Mere Christianity – Book I – Chapter 2 (“Some Objections”)
Notes & Quotes
Here are my notes for Chapter 2 (Book 1) of Mere Christianity. In this chapter, Jack outlines objections which might be raised in response to his assertion that there is a Moral Law of which we all fall short…
Objection #1: “Isn’t what you call the Moral Law simply our herd instinct?
There is a difference between instinct and the Moral Law.
“…feeling a desire to help is quite different from feeling that you ought to help whether you want to or not”
The Moral Law judges between instincts.
“…[there is] a third thing which tells you that you ought to follow the impulse to help, and suppress the impulse to run away. Now this thing that judges between two instincts…cannot itself be either of them…it usually seems to be telling us to side with the weaker of the two impulses…[and] often tells us to try to make the right impulse stronger”
No instinct dominates, every instinct has its place.
“The Moral Law tells us the tune we have to play: our instincts are merely the keys…[a piano] has not got two kinds of notes on it, the ‘right’ notes and the ‘wrong’ ones… There is none of our impulses which the Moral Law may not sometimes tell us to suppress, and none which it may not sometimes tell us to encourage”
Objection #2: “Isn’t what you call the Moral Law just a social convention, something that is put into us by education?”
Learning something doesn’t automatically make it a convention.
“…[this takes] for granted that if we have learned a thing from parents and teachers, then that thing must be merely a human invention.
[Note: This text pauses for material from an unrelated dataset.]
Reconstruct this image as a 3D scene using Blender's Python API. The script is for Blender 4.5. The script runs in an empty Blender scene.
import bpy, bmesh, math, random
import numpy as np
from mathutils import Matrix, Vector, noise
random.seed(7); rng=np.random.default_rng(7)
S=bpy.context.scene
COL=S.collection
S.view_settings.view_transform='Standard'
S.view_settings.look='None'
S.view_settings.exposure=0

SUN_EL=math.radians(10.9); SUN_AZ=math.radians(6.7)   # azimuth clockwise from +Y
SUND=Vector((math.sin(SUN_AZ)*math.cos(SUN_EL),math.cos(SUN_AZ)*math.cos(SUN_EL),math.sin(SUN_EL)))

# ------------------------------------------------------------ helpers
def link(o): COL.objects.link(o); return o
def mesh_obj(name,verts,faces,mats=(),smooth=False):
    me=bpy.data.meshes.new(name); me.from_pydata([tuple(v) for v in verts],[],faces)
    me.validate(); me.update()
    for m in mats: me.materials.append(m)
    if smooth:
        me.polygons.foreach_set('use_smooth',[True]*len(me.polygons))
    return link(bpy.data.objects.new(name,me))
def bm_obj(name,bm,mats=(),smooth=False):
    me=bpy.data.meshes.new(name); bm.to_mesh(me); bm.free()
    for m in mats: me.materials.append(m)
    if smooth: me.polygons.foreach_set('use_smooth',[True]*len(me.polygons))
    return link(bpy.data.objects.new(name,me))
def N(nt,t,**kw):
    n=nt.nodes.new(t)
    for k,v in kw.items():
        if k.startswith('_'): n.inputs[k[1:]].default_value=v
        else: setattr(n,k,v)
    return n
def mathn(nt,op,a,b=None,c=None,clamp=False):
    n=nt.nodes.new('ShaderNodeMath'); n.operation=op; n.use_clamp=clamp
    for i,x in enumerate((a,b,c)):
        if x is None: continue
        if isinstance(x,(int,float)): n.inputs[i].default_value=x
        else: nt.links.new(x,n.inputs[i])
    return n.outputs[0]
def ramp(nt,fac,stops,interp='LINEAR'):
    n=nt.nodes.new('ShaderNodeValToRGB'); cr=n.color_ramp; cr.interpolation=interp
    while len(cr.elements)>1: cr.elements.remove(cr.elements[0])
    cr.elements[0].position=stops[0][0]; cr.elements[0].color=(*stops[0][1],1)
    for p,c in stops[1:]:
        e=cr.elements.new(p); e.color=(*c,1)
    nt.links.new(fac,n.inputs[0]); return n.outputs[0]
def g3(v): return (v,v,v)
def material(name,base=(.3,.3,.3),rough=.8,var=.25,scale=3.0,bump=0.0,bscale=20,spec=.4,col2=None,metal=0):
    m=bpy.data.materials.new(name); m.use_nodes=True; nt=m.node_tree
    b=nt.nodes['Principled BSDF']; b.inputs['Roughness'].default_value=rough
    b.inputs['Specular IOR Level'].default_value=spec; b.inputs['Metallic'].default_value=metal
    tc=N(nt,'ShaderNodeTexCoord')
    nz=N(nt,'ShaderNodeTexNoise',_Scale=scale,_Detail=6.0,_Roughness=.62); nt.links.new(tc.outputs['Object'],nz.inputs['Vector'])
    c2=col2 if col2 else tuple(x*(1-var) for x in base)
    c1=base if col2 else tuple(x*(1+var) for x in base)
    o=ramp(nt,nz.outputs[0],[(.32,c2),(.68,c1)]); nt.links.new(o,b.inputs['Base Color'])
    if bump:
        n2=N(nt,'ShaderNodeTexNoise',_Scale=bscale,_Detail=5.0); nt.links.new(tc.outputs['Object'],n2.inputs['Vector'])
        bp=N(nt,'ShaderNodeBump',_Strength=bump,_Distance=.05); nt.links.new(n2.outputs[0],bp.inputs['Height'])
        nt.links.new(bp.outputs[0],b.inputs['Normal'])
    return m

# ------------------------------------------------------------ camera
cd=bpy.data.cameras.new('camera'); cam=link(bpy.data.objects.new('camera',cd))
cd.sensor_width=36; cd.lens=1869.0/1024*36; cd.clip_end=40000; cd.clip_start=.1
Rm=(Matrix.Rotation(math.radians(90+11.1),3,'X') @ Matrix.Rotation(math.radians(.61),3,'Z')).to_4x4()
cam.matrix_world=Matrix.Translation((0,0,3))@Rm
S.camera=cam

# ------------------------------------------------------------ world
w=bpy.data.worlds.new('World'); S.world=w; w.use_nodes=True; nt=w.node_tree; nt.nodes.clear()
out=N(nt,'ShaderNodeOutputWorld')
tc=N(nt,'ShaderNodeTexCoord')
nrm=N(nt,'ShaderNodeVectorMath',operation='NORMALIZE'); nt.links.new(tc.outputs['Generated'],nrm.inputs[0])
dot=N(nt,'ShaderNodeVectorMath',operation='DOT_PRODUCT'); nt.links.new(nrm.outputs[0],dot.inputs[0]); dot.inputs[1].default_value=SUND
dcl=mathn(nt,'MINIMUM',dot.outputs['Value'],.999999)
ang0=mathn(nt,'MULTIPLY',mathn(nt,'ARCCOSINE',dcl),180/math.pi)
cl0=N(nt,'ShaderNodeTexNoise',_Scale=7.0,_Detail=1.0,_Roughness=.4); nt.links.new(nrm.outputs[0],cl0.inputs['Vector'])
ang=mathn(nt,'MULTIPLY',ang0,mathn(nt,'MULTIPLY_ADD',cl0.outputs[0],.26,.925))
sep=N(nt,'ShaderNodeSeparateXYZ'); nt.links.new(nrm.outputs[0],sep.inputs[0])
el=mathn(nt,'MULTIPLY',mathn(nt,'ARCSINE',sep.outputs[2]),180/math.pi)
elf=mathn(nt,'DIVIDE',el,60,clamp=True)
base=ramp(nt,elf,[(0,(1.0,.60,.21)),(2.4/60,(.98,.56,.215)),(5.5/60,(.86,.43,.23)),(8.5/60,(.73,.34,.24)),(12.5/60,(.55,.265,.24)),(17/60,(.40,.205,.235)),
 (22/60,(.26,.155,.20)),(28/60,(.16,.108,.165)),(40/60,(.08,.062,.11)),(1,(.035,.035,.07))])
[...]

We all learned the multiplication table at school…but surely it does not follow that the multiplication table is simply a human convention…[which] might have made different if they had liked?”
Some things we learn are only convention, but others are not.
“…some of the things we learn are mere conventions…to keep to the left of the road…and others of them, like mathematics, are real truths. The question is to which class the Law of Human Nature belongs”
The Law of Human Nature is real truths:
1. It is universal
“…the differences are…not nearly so great as most people imagine…mere conventions…may differ to any extent”
2. We compare moralities, thinking one better than another
“We do believe that some moralities are better than others… The moment you say that one set of moral ideas can be better than another, you are, in fact, measuring them both by a standard, saying that one of them conforms to that standard more nearly than the other…real Right, independent of what people think”
Objection #3: “Three hundred years ago people in England were putting witches to death. Was that what you call the Rule of Human Nature or Right Conduct?”
There is a difference between belief about facts and morality.
“You would not call a man humane for ceasing to set mousetraps if he did so because he believed there were no mice in the house”
In India they don’t eat cows. In America we do. The morality is the same (don’t eat your ancestors), but the understanding is different (cows are not your ancestors)
Discussion Questions
1. How does Jack make a distinction between the Law of Human Nature and heard instinct?
2. How does Jack distinguish between social convention and real truth, like Mathematics? Why might we think that the Law of Human Nature fall into the latter category?